Dalam agenda tahunan tersebut, tiga generasi muda Indonesia, yakni Laetania Belai Djandam, Adinda Saraswati, dan Ramadhan Subakti, menjadi panelis pada diskusi di Paviliun Indonesia. Mereka menyampaikan bahwa hal kecil yang bisa dilakukan untuk menanggulangi perubahan iklim, yaitu mengubah perilaku agar generasi muda lebih peduli terhadap lingkungan dan menjadi kawan bumi.
”Generasi muda saat ini memiliki kreativitas dan ide-ide yang tidak terpikirkan generasi sebelumnya. Ide dan kreativitas baru inilah yang harus terus didorong dan disuarakan. Pada generasi muda ini kita bisa menemukan inspirasi dan keberanian untuk melakukan perubahan,” ungkapnya.
Direktur Jenderal Pengendalian Perubahan Iklim KLHK Ruandha Agung Sugardiman menambahkan, dipilihnya pemuda menjadi aktor utama menjadi langkah efektif untuk menyebarkan informasi terkait adaptasi dan mitigasi perubahan iklim. Penyebaran informasi ini sangat dibutuhkan agar isu perubahan iklim dan lingkungan dapat menjadi perhatian penting untuk lintas generasi.

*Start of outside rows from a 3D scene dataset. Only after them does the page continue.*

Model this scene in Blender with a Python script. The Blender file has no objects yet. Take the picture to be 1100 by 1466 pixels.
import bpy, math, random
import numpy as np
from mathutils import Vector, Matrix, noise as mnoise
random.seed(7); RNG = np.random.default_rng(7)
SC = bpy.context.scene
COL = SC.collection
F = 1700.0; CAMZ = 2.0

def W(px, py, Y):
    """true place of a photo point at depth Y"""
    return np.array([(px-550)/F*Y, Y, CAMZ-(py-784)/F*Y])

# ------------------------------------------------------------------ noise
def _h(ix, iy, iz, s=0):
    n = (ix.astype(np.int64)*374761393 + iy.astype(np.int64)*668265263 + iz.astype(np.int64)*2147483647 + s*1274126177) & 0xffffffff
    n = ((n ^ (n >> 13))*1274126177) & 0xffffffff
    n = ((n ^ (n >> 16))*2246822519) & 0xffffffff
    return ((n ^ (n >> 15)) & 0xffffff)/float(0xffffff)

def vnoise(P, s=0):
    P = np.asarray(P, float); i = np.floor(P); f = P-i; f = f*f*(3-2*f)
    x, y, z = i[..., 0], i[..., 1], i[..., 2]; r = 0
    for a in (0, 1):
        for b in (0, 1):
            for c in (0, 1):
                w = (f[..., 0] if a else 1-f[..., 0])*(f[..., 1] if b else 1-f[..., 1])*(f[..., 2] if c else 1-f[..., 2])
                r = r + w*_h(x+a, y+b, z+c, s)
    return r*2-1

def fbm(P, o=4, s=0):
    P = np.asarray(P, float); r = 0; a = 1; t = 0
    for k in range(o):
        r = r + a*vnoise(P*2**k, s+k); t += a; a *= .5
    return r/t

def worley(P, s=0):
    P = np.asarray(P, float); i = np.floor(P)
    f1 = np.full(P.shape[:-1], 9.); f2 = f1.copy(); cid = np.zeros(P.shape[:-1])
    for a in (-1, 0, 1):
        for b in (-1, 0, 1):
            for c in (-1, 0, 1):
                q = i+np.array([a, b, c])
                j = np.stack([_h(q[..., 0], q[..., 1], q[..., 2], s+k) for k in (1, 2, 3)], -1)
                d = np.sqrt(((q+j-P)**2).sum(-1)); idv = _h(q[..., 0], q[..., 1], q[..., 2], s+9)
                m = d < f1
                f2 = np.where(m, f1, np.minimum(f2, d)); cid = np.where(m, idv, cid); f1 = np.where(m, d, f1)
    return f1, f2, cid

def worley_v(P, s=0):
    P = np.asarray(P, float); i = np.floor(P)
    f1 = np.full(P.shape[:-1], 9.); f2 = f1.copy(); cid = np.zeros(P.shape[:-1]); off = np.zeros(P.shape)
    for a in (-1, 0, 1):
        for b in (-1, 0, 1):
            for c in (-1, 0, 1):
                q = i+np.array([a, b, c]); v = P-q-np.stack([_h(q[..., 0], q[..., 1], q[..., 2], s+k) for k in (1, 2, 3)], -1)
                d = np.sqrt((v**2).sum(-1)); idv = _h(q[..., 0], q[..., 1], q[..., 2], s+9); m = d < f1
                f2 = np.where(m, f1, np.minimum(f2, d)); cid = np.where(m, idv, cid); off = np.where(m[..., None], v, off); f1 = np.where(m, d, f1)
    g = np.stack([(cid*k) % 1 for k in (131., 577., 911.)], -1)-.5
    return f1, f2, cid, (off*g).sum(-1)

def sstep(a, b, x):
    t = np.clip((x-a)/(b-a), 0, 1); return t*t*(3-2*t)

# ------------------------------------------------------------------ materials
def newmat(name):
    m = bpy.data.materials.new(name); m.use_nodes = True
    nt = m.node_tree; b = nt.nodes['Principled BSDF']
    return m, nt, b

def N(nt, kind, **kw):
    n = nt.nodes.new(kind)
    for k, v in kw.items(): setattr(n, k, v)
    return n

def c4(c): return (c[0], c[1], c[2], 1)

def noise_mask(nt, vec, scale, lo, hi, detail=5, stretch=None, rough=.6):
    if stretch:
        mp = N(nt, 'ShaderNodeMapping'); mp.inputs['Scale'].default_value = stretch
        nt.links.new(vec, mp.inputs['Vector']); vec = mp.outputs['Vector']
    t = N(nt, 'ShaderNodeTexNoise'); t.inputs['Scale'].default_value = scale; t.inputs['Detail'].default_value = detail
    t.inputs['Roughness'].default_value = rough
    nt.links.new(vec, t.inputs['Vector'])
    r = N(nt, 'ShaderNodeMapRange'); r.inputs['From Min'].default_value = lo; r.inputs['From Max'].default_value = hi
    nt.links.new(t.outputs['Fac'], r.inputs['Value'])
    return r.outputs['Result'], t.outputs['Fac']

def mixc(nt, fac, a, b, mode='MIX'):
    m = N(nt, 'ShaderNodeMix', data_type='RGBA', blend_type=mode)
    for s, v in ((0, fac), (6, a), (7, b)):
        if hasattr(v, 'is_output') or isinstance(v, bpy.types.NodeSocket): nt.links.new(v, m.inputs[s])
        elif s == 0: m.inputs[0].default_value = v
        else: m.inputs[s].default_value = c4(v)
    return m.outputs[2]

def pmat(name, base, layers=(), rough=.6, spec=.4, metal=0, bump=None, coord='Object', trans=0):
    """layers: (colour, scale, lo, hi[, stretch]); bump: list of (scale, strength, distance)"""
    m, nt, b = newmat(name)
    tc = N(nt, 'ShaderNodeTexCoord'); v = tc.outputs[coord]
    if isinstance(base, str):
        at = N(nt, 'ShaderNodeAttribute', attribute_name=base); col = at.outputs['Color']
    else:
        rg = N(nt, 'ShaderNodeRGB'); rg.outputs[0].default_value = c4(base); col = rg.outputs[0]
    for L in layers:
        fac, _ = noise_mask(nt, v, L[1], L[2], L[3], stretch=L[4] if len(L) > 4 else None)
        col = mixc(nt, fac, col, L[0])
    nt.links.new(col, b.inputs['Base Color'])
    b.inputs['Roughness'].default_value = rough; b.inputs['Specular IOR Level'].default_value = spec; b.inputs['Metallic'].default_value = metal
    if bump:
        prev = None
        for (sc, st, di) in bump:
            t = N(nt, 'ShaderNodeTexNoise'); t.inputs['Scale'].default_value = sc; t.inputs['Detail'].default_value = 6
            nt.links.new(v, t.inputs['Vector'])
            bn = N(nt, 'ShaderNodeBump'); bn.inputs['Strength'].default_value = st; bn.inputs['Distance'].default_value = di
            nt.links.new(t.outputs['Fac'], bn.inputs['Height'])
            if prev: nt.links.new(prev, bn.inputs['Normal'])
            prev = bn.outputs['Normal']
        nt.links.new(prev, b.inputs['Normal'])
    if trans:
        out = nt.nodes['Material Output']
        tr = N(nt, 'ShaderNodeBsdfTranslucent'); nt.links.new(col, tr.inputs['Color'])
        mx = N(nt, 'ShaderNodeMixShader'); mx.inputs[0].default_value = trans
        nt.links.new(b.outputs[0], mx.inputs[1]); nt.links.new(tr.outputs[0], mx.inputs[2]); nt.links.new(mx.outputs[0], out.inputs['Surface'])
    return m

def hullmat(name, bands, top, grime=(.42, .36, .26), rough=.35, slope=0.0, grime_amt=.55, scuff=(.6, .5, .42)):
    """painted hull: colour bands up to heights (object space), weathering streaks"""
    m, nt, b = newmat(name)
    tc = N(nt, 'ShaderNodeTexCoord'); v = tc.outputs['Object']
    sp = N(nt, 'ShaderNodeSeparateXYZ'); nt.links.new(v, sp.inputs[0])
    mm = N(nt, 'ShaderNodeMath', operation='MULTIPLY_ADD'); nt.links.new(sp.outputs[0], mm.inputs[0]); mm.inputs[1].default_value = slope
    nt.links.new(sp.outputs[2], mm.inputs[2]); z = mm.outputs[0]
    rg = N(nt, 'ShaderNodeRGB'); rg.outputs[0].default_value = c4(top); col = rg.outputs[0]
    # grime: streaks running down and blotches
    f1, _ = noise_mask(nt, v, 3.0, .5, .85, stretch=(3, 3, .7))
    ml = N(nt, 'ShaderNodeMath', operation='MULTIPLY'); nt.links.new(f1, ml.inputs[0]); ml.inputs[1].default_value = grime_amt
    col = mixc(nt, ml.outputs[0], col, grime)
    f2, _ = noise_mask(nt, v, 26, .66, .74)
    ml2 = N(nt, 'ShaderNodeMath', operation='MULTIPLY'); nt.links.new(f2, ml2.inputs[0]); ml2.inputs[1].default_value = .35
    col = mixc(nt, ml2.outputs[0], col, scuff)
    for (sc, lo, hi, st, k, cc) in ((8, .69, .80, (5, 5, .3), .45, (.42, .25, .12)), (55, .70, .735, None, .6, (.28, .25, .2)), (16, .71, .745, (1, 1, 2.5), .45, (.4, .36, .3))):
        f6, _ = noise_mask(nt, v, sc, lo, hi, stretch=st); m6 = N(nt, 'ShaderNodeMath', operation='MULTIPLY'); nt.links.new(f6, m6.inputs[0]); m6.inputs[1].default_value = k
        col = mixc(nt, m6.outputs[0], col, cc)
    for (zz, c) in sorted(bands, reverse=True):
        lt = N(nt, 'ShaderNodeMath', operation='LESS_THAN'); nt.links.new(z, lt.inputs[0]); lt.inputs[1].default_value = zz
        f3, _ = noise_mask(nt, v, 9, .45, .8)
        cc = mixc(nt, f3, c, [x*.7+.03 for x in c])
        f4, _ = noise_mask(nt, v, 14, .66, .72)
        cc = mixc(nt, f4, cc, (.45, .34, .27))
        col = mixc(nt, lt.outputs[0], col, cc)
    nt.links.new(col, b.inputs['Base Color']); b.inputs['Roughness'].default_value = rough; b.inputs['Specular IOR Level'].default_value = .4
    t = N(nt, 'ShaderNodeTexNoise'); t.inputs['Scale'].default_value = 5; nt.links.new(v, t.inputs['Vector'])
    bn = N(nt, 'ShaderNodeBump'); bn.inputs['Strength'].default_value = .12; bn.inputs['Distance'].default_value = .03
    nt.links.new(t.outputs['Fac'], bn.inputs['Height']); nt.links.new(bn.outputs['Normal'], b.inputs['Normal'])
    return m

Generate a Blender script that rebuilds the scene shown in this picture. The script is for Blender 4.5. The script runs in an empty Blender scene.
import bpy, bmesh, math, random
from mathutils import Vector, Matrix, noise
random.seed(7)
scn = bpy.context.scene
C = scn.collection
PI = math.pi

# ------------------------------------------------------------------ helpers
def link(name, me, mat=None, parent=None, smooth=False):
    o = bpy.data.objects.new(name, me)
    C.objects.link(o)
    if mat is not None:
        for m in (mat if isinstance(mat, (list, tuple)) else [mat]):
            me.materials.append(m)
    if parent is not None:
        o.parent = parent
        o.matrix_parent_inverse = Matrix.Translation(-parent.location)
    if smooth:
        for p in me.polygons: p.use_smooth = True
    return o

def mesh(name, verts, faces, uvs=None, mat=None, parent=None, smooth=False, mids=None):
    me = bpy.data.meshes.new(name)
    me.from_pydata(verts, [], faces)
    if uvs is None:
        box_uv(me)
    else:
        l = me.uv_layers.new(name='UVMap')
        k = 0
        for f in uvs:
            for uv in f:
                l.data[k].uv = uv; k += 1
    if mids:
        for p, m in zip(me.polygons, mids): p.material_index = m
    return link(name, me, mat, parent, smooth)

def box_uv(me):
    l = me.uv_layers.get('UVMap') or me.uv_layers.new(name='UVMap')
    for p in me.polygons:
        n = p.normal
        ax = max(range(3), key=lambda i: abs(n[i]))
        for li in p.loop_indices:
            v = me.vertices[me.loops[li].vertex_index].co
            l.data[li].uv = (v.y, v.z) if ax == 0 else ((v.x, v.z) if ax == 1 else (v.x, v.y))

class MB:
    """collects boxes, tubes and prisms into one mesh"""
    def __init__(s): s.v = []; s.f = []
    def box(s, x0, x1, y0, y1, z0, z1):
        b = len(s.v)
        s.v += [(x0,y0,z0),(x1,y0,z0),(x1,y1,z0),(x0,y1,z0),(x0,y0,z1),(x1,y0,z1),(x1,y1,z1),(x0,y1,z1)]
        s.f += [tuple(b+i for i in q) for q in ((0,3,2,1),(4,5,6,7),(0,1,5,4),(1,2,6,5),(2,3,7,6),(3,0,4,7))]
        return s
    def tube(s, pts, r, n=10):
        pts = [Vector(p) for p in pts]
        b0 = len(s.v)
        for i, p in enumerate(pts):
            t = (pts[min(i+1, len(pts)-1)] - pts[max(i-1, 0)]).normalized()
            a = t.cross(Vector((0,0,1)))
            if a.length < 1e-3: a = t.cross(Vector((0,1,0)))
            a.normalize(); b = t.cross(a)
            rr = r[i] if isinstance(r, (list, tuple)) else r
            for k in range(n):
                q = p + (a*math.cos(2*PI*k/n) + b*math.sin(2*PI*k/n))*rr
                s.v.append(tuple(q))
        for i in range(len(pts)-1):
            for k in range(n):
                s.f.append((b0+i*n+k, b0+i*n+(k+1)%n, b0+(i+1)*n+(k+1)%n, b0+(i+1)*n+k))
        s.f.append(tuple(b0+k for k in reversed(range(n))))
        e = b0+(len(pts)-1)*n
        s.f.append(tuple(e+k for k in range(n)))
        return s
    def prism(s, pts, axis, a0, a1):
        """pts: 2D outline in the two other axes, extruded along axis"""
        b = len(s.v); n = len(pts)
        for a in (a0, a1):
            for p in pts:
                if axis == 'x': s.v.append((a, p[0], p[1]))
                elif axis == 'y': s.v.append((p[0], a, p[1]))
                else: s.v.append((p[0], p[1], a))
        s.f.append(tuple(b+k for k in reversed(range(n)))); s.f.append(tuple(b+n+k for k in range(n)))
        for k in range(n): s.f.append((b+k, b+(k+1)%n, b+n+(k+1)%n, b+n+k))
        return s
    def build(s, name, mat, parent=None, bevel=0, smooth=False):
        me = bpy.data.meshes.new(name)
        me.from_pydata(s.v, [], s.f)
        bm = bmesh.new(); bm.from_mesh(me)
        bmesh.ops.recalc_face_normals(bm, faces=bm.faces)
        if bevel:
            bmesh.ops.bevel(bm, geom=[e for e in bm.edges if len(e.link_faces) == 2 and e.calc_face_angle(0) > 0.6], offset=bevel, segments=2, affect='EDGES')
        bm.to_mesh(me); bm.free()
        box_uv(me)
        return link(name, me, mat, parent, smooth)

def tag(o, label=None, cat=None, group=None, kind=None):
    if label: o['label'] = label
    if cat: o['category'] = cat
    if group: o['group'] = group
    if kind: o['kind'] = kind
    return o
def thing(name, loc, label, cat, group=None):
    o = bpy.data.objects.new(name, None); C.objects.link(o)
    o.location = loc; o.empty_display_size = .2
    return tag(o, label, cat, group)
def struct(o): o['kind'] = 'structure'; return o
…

Ia berharap, melalui acara Youth Climate Summit 2020, berbagai informasi, kebijakan, dan program aksi dapat diaplikasikan sebagai solusi bisnis kreatif untuk pembangunan berkelanjutan. Seluruh informasi tersebut juga diharapkan dapat diketahui masyarakat luas sebagai media pembelajaran sehingga terbangun kerja sama sosial lingkungan dan iklim.